Book Blog Mod. 14: A Bad Boy Can Be Good For A Girl

May 10, 2010 14:49

Stone, T. L. (2007). A Bad Boy Can Be Good For A Girl. New York: Random House Children's Books.

Three different girls meet one bad boy.  He is magnetic, charismatic, persuasive, a great lover... but he's only in it for the sex.  Once the relationships starts to feel at all like an actual relationship, he bolts.  That or the girl finds out he's using her, in which case she dumps him.  Written in free verse, the girls deal with their roller coaster romantic life, then recovering from his treatment, and learn Important Lessons.

In case you can't tell, I didn't like this book.  A lot of it can be covered by the title: it's A Bad Boy Can Be Good For A Girl, not A Douchebag Can Teach a Girl About Who Not To Date.  Maybe it's just me, but when I see the term "bad boy," I presume a boy who might be rowdy, rebellious, rough-edged, but still a decent human being.  The "bad boy" of this book is none of the above.  He is a junior version of a pick-up artist, interested only in sex but getting it by pretending he's interested in something more.  I found this book hard to read because I hated him right off the bat and couldn't see what any of the girls saw in him, except someone who was pretty and charming.  The book doesn't work unless the "bad boy" has some sort of appeal, and since he never gets any personality fleshed out, he is paper thin, a screen on which girls throw their fantasies upon.

It didn't draw me into the love stories at all.  I kept waiting for the guy to show some redeeming characteristic that would show why the girls adored him so, but no.  We're told he tells girls all his secrets, except none of that is ever shown on-screen, leaving me to wonder if it's just another fantasy the girls have given him to run with.

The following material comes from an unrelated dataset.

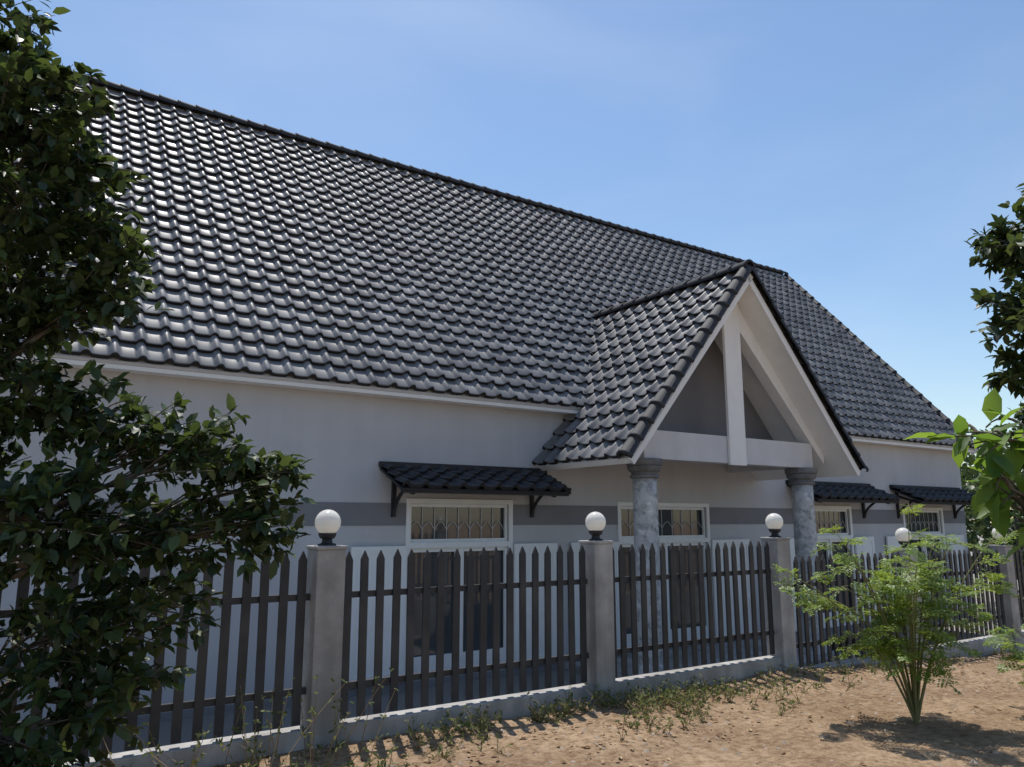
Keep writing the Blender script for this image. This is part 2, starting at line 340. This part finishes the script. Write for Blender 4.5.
def awning(x0,x1,idx):
    par=house; zt=0.77+H; zb=0.44+H; yo=9.55; Lw=math.hypot(WY-yo,zt-zb); aa=math.atan2(zt-zb,WY-yo)
    tmA=tile_mat('awning_tile',Lw/3,(0.03,0.032,0.036),(0.05,0.052,0.058),0.5,0.3)
    ob,mt=roof_tiles('awning_tiles_%d'%idx,(x0,yo,zb),(1,0,0),(0,math.cos(aa),math.sin(aa)),x1-x0,Lw,3,tmA,par)
    slab('awning_deck_%d'%idx,mt,x1-x0,Lw,M['iron'],par,-0.04,-0.005)
    b=MB(); b.box(x0-0.02,x1+0.02,WY-0.09,WY-0.001,zt-0.01,zt+0.07)
    for xb in (x0+0.22,(x1-0.25)):
        b.beam((xb,WY-0.03,zt-0.72),(xb,WY-0.03,zt-0.06),0.06,0.05,(0,1,0))
        b.beam((xb,WY-0.06,zt-0.2),(xb,yo+0.1,zb-0.06),0.06,0.05)
        P=[]
        for i in range(9):
            t=i/8; P.append((xb,WY-0.05-(0.52)*t**1.6,zt-0.68+0.44*t**0.8))
        b.tube(P,[0.028]*9,6)
    b.beam((x0+0.02,yo+0.06,zb-0.045),(x1-0.02,yo+0.06,zb-0.045),0.05,0.04)
    b.make('awning_frame_%d'%idx,M['iron'],par)
for i,(a,c) in enumerate([(4.63,7.55),(13.9,16.85),(17.8,20.9)]): awning(a,c,i)

# ------------------------------------------------------------ portico (part of the house)
G=8.05; PX0,PX1=7.38,13.02; PC=(PX0+PX1)/2; PEZ=0.877+H; PRZ=0.513*G+H; YI=12.1
pl=math.hypot(PC-PX0,PRZ-PEZ); pa=math.atan2(PRZ-PEZ,PC-PX0)
tmP=tile_mat('portico_tile',pl/13,(0.11,0.11,0.115),(0.18,0.18,0.185),0.45)
ob,mt=roof_tiles('portico_roof_tiles_west',(PX0,YI,PEZ),(0,-1,0),(math.cos(pa),0,math.sin(pa)),YI-G,pl,13,tmP,house)
slab('portico_deck_west',mt,YI-G,pl,M['white'],house,-0.12)
ob,mt=roof_tiles('portico_roof_tiles_east',(PX1,G,PEZ),(0,1,0),(-math.cos(pa),0,math.sin(pa)),YI-G,pl,13,tmP,house)
slab('portico_deck_east',mt,YI-G,pl,M['white'],house,-0.12)
caps('portico_ridge_caps',(PC,G-0.04,PRZ+0.07),(PC,YI,PRZ+0.07),(0,0,1),house,rad=0.12)
for s,x in ((-1,PX0),(1,PX1)):
    nn=Vector((s*math.sin(pa),0,math.cos(pa)))
    caps('portico_rake_caps',Vector((x-s*-0.02,G+0.02,PEZ-0.01))+nn*0.03,Vector((PC,G+0.02,PRZ))+nn*0.03,nn,house,rad=0.125)
    b=MB()
    b.beam(Vector((x,G-0.0,PEZ))+nn*-0.10,Vector((PC,G-0.0,PRZ))+nn*-0.10,0.03,0.09,nn)
    b.make('portico_barge_board',M['white'],house)
TY0,TY1=8.5,8.72
tp=math.tan(pa)
truss=MB()
th=0.30
for s in (-1,1):
    xo=PC+s*(PC-PX0-0.42)
    zr=PRZ-0.19
    def pt(x,dz,y): return (x,y,zr-abs(x-PC)*tp+dz)
    A=[pt(xo,0,TY0),pt(PC,0,TY0),pt(PC,-th/math.cos(pa),TY0),pt(xo,-th/math.cos(pa)*0.35,TY0)]
    B=[(p[0],TY1,p[2]) for p in A]
    truss.add(A+B,[(0,1,2,3),(7,6,5,4),(0,4,5,1),(1,5,6,2),(2,6,7,3),(3,7,4,0)])
truss.box(PC-0.2,PC+0.2,TY0-0.05,TY0-0.002,2.66-0.03,PRZ-0.45)
truss.make('portico_truss',M['white'],house)
bm=MB(); bz0,bz1=2.66,3.10
bm.box(PX0+0.75,PX1-0.75,TY0+0.004,TY1-0.004,bz0,bz1)
bm.box(PX0+0.75,PX0+0.95,TY1,WY-0.002,bz0+0.003,bz1-0.003); bm.box(PX1-0.95,PX1-0.75,TY1,WY-0.002,bz0+0.003,bz1-0.003)
bm.make('portico_beams',M['beam'],house)
b=MB(); b.box(PX0+0.95,PX1-0.95,TY1,WY-0.002,bz1-0.06,bz1-0.02); b.make('portico_ceiling',M['wall'],house)
b=MB(); y0=9.35; hb=(PRZ-0.14-bz1)/tp
b.add([(PC-hb,y0,bz1-0.01),(PC+hb,y0,bz1-0.01),(PC,y0,PRZ-0.14),(PC-hb,y0+.1,bz1-0.01),(PC+hb,y0+.1,bz1-0.01),(PC,y0+.1,PRZ-0.14)],[(0,1,2),(5,4,3),(0,3,4,1),(1,4,5,2),(2,5,3,0)])
b.make('portico_gable_wall',M['band'],house)
for i,x in enumerate((8.27,12.13)):
    c=MB(); cyy=8.66; r=0.185
    prof=[(0.27,FL-0.1),(0.27,FL+0.12),(0.24,FL+0.16),(0.24,FL+0.2),(0.2,FL+0.26)]+[(r+0.012-0.012*k/8,FL+0.3+(2.36-FL-0.3)*k/8) for k in range(9)]
    c.lathe(x,cyy,prof); c.make('portico_column_%d'%i,M['stone'],house,smooth=True)
    c=MB(); c.lathe(x,cyy,[(0.19,2.36),(0.225,2.37),(0.225,2.41),(0.2,2.42),(0.2,2.45),(0.24,2.47),(0.26,2.52),(0.26,2.55)]); c.lathe(x,cyy,[(0.265,2.553),(0.28,2.58),(0.28,2.657)])
    c.make('column_capital_%d'%i,M['capital'],house,bevel=0.008)
b=MB(); b.box(PX0+0.5,PX1-0.5,8.1,WY-0.035,FL-0.2,FL+0.08); b.make('portico_floor',M['cement'],house)

# ------------------------------------------------------------ fence
fence=empty('picket_fence')
FY=6.15; SP=2.85
drop=lambda i:(0 if i<=2 else -0.19 if i<6 else -0.4)
posts=MB(); base=MB(); pk=MB(); rl=MB()
for n,i in enumerate(range(-4,9)):
    x=2.32+SP*i; dz=drop(i); hw=0.12
    posts.box(x-hw,x+hw,FY-hw,FY+hw,-0.9,1.50+dz)
    posts.box(x-hw-0.01,x+hw+0.01,FY-hw-0.01,FY+hw+0.01,1.50+dz,1.53+dz)
    if i<8:
        d2=drop(i) if i<2 else drop(i+1)
        x0=x+hw; x1=x+SP-hw
        bt=0.15+d2
        base.box(x0-0.002,x1+0.002,FY-0.085,FY+0.085,-0.9,bt)
        n=18; st=(x1-x0)/n
        for k in range(n):
            cx=x0+st*(k+0.5)+random.uniform(-.005,.005); wv=0.033; y0=FY-0.022; y1=FY; zb=bt+0.03; zt=1.485+d2+random.uniform(-.008,.008); zs=zt-0.07
            lean=random.uniform(-.009,.009)
            pk.add([(cx-wv,y0,zb),(cx+wv,y0,zb),(cx+wv+lean,y0,zs),(cx+lean,y0,zt),(cx-wv+lean,y0,zs),(cx-wv,y1,zb),(cx+wv,y1,zb),(cx+wv+lean,y1,zs),(cx+lean,y1,zt),(cx-wv+lean,y1,zs)],
                   [(0,1,2,3,4),(9,8,7,6,5),(0,5,6,1),(1,6,7,2),(2,7,8,3),(3,8,9,4),(4,9,5,0)])
        for z in (1.13+d2,0.42+d2): rl.box(x0,x1,FY+0.001,FY+0.041,z-0.025,z+0.025)
posts.make('fence_posts',M['cement'],fence,bevel=0.008); base.make('fence_base_wall',M['cement'],fence,bevel=0.006); pk.make('pickets',M['fence'],fence); rl.make('rails',M['fence'],fence)
for i in range(-1,7):
    x=2.32+SP*i; dz=drop(i); e=empty('post_lamp'); 
    b=MB(); z=1.53+dz
    b.lathe(x,FY,[(0.075,z),(0.075,z+0.012),(0.045,z+0.022),(0.04,z+0.05),(0.06,z+0.06),(0.072,z+0.085),(0.072,z+0.1),(0.05,z+0.1)],20); b.make('lamp_base',M['iron'],e,smooth=False)
    b=MB(); R0=0.105; zc=z+0.185
    b.lathe(x,FY,[(R0*math.sin(t),zc-R0*math.cos(t)) for t in [math.pi*(0.2+0.797*k/18) for k in range(19)]],28); b.make('lamp_globe',M['globe'],e,smooth=True)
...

Also, I never understood how he was supposed to be good for these girls. Michele Winslip of VOYA says that each girl "learns difficult lessons from their bad-boy experience and come out stronger, proving that a bad boy, in some cases, can be good for a girl," but I never got what these difficult lessons were supposed to be.  Keep your legs together?  Beware superficial charm?  Cindy Dobrez of Booklist describes the lesson as thus: "the girls realize they'll be hurt again, but they are now Forewarned / Forearmed / Forever."

...that's the lesson? "Sure, the guy was a douche, who used you for sex, but hey, you survived it, and now you'll know better next time!" Seriously?  That's how the guy was good for them?  That's like saying eating rotten food is good for you because it'll teach you to never ignore the expiration date again!  AARGH!

I seem to be in the minority opinion of this book.  Dobrez said the book "packs a steamy emotional wallop" (I must've missed the memo). Susan Oliver of School Library Journal says that "this is not a book that will sit quietly on any shelf; it will be passed from girl to girl to girl," and Winship says that "Stone's intimate and honest work accurately depicts both the agony and ecstasy of teenage relationships from the inside out."

That said, the free verse does flow fine and it's perfectly readable.  I agree with Oliver that "the free verse gives the stories a breathless, natural flow." I have no ear for poetry, and the verse worked just fine with me, though I read it pretty much as prose.  The form is good, the coming together of narrators is good, it's just the content that drives me bats.  I am obviously not the intended reading audience for this.

This book just seemed to push the same tired lines that girls only like jerks, nice guys finish last, and that girls want love, not sex.  There are better cautionary tales of pick-up artists, I'm sure.  Don't bother getting this book.  If you want bad boy romances, go see James Dean flicks. I seem to be in a minority opinion here, but I found the title just plain misleading.